Le chanteur a mis un temps son poète préféré entre parenthèses: «Pendant des années, je n'ai pas repris Cadou. Il était trop bouleversant et sa tristesse trop forte...» Puis, avec la disparition des grands témoins de Cadou ­Bérimont, Bealu, Manoll, tous «Poètes de Rochefort», comme lui­ Jacques Bertin a éprouvé le besoin de revenir à Cadou: «Je me suis lancé, ça devait être fait». Ce devoir: faire connaître Cadou, retracer sa vie et son oeuvre. D'où l'idée, dès 1994, d'une biographie sous la forme d'un film vidéo, avec la réalisatrice Annie Breit. Mais quelle galère alors pour concrétiser! Colère d'un Bertin soudain rajeuni, redevenu rebelle comme au temps où il chantait: «La France médiatique et culturelle est organisée sous forme de clans. Si on n'est pas du clan, rien n'est possible, quel que soit l'intérêt du sujet, ici, en l'occurrence, un des vingt grands poètes du XXe siècle.»

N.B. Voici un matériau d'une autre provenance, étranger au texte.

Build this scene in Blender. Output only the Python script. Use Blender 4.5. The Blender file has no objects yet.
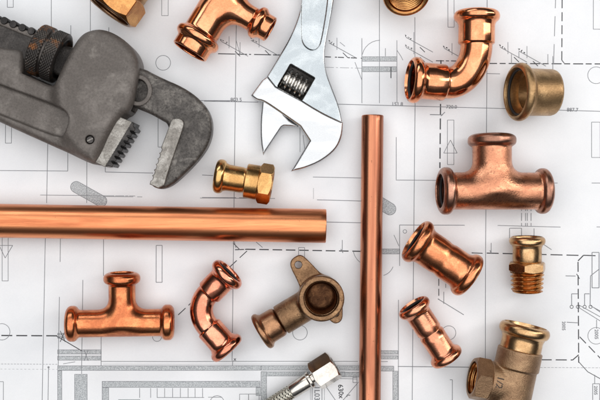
import bpy, bmesh, math, random
import numpy as np
from mathutils import Vector, Matrix
random.seed(7); rng = np.random.default_rng(11)
K = 0.00065            # metres per working unit (one unit = 0.65 mm on the table)
D = 900.0              # camera height in units
S = bpy.context.scene
COL = S.collection
PI = math.pi

# ------------------------------------------------------------------ materials
def N(nt, t, **kw):
    n = nt.nodes.new(t)
    for k, v in kw.items():
        if k.startswith('i_'): n.inputs[k[2:].replace('_', ' ')].default_value = v
        else: setattr(n, k, v)
    return n

def metal(name, base, dark, rough=0.25, rvar=0.12, spot=0.0, spotcol=None, patch=0.45, bump=0.15, stretch=(1, 1, 1), metallic=1.0, scale=0.06, fine=0.6, seed=0.0, light=None, fc=(0.80, 1.12)):
    m = bpy.data.materials.new(name); m.use_nodes = True
    nt = m.node_tree; bs = nt.nodes['Principled BSDF']; L = nt.links.new
    tc = N(nt, 'ShaderNodeTexCoord'); mp = N(nt, 'ShaderNodeMapping')
    mp.inputs['Scale'].default_value = (stretch[0]/K, stretch[1]/K, stretch[2]/K)
    mp.inputs['Location'].default_value = (seed*13.1, seed*7.7, seed*3.3)
    L(tc.outputs['Object'], mp.inputs['Vector'])
    n1 = N(nt, 'ShaderNodeTexNoise', i_Scale=scale, i_Detail=6.0, i_Roughness=0.62, i_Distortion=0.6)
    L(mp.outputs[0], n1.inputs['Vector'])
    r1 = N(nt, 'ShaderNodeValToRGB'); r1.color_ramp.elements[0].position = patch; r1.color_ramp.elements[1].position = patch+0.22
    L(n1.outputs['Fac'], r1.inputs[0])
    mx = N(nt, 'ShaderNodeMix', data_type='RGBA'); mx.inputs[6].default_value = (*dark, 1); mx.inputs[7].default_value = (*base, 1)
    L(r1.outputs[0], mx.inputs[0])
    out = mx.outputs[2]
    # fine mottling
    nf = N(nt, 'ShaderNodeTexNoise', i_Scale=fine, i_Detail=4.0, i_Roughness=0.7)
    L(mp.outputs[0], nf.inputs['Vector'])
    mr = N(nt, 'ShaderNodeMapRange', i_From_Min=0.3, i_From_Max=0.7, i_To_Min=fc[0], i_To_Max=fc[1])
    L(nf.outputs['Fac'], mr.inputs[0])
    mm = N(nt, 'ShaderNodeMix', data_type='RGBA', blend_type='MULTIPLY'); mm.inputs[0].default_value = 1
    L(out, mm.inputs[6]); L(mr.outputs[0], mm.inputs[7]); out = mm.outputs[2]
    if spot > 0:
        ns = N(nt, 'ShaderNodeTexNoise', i_Scale=0.33, i_Detail=3.0, i_Roughness=0.75)
        mp2 = N(nt, 'ShaderNodeMapping'); mp2.inputs['Scale'].default_value = (1/K,)*3; mp2.inputs['Location'].default_value = (seed*5, 3, 9)
        L(tc.outputs['Object'], mp2.inputs['Vector']); L(mp2.outputs[0], ns.inputs['Vector'])
        rs = N(nt, 'ShaderNodeValToRGB'); rs.color_ramp.elements[0].position = 0.72-0.2*spot; rs.color_ramp.elements[1].position = 0.80-0.2*spot
        L(ns.outputs['Fac'], rs.inputs[0])
        m3 = N(nt, 'ShaderNodeMix', data_type='RGBA'); m3.inputs[7].default_value = (*(spotcol or dark), 1)
        L(rs.outputs[0], m3.inputs[0]); L(out, m3.inputs[6]); out = m3.outputs[2]
    if light:
        nl = N(nt, 'ShaderNodeTexNoise', i_Scale=0.045, i_Detail=5.0, i_Roughness=0.7)
        mpl = N(nt, 'ShaderNodeMapping'); mpl.inputs['Scale'].default_value = (1/K,)*3; mpl.inputs['Location'].default_value = (31+seed, 5, 2)
        L(tc.outputs['Object'], mpl.inputs['Vector']); L(mpl.outputs[0], nl.inputs['Vector'])
        rl = N(nt, 'ShaderNodeValToRGB'); rl.color_ramp.elements[0].position = light[1]; rl.color_ramp.elements[1].position = light[1]+0.12
        L(nl.outputs['Fac'], rl.inputs[0])
        m4 = N(nt, 'ShaderNodeMix', data_type='RGBA'); m4.inputs[7].default_value = (*light[0], 1)
        L(rl.outputs[0], m4.inputs[0]); L(out, m4.inputs[6]); out = m4.outputs[2]
    L(out, bs.inputs['Base Color'])
    bs.inputs['Metallic'].default_value = metallic
    rr = N(nt, 'ShaderNodeMapRange', i_From_Min=0.3, i_From_Max=0.72, i_To_Min=rough+rvar, i_To_Max=max(0.04, rough-rvar*0.5))
    L(n1.outputs['Fac'], rr.inputs[0]); L(rr.outputs[0], bs.inputs['Roughness'])
    bp = N(nt, 'ShaderNodeBump', i_Strength=bump, i_Distance=K*0.6)
    ad = N(nt, 'ShaderNodeMath', operation='ADD'); L(nf.outputs['Fac'], ad.inputs[0]); L(n1.outputs['Fac'], ad.inputs[1])
    L(ad.outputs[0], bp.inputs['Height']); L(bp.outputs[0], bs.inputs['Normal'])
    return m

def plain(name, col, rough=0.6, metallic=0.0):
    m = bpy.data.materials.new(name); m.use_nodes = True
    nt = m.node_tree; bs = nt.nodes['Principled BSDF']; L = nt.links.new
    tc = N(nt, 'ShaderNodeTexCoord'); mp = N(nt, 'ShaderNodeMapping'); mp.inputs['Scale'].default_value = (1/K,)*3
    n1 = N(nt, 'ShaderNodeTexNoise', i_Scale=0.5, i_Detail=4.0)
    L(tc.outputs['Object'], mp.inputs[0]); L(mp.outputs[0], n1.inputs['Vector'])
    mx = N(nt, 'ShaderNodeMix', data_type='RGBA'); mx.inputs[6].default_value = (*[c*0.75 for c in col], 1); mx.inputs[7].default_value = (*[min(1, c*1.2) for c in col], 1)
    L(n1.outputs['Fac'], mx.inputs[0]); L(mx.outputs[2], bs.inputs['Base Color'])
    bs.inputs['Roughness'].default_value = rough; bs.inputs['Metallic'].default_value = metallic
    return m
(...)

Seule la Direction régionale des affaires culturelles des Pays de la Loire a apporté une aide financière. Le complément, ce sont 35 amis de Bertin, sollicités par lui, qui ont apporté chacun 1.000 F. Mais le résultat est là: le témoignage irremplaçable des proches, Hélène Cadou, son grand amour, Sylvain Chiffoleau, l'ami de Nantes, Bouhier, l'animateur de l'École de Rochefort et Rousselot qui en fit partie. Et tous ces paysages de l'Ouest et tous ces états d'âme, reparcourus de la naissance à la mort sur des poèmes de René Guy. «Poésie vie entière», écrivait déjà Cadou.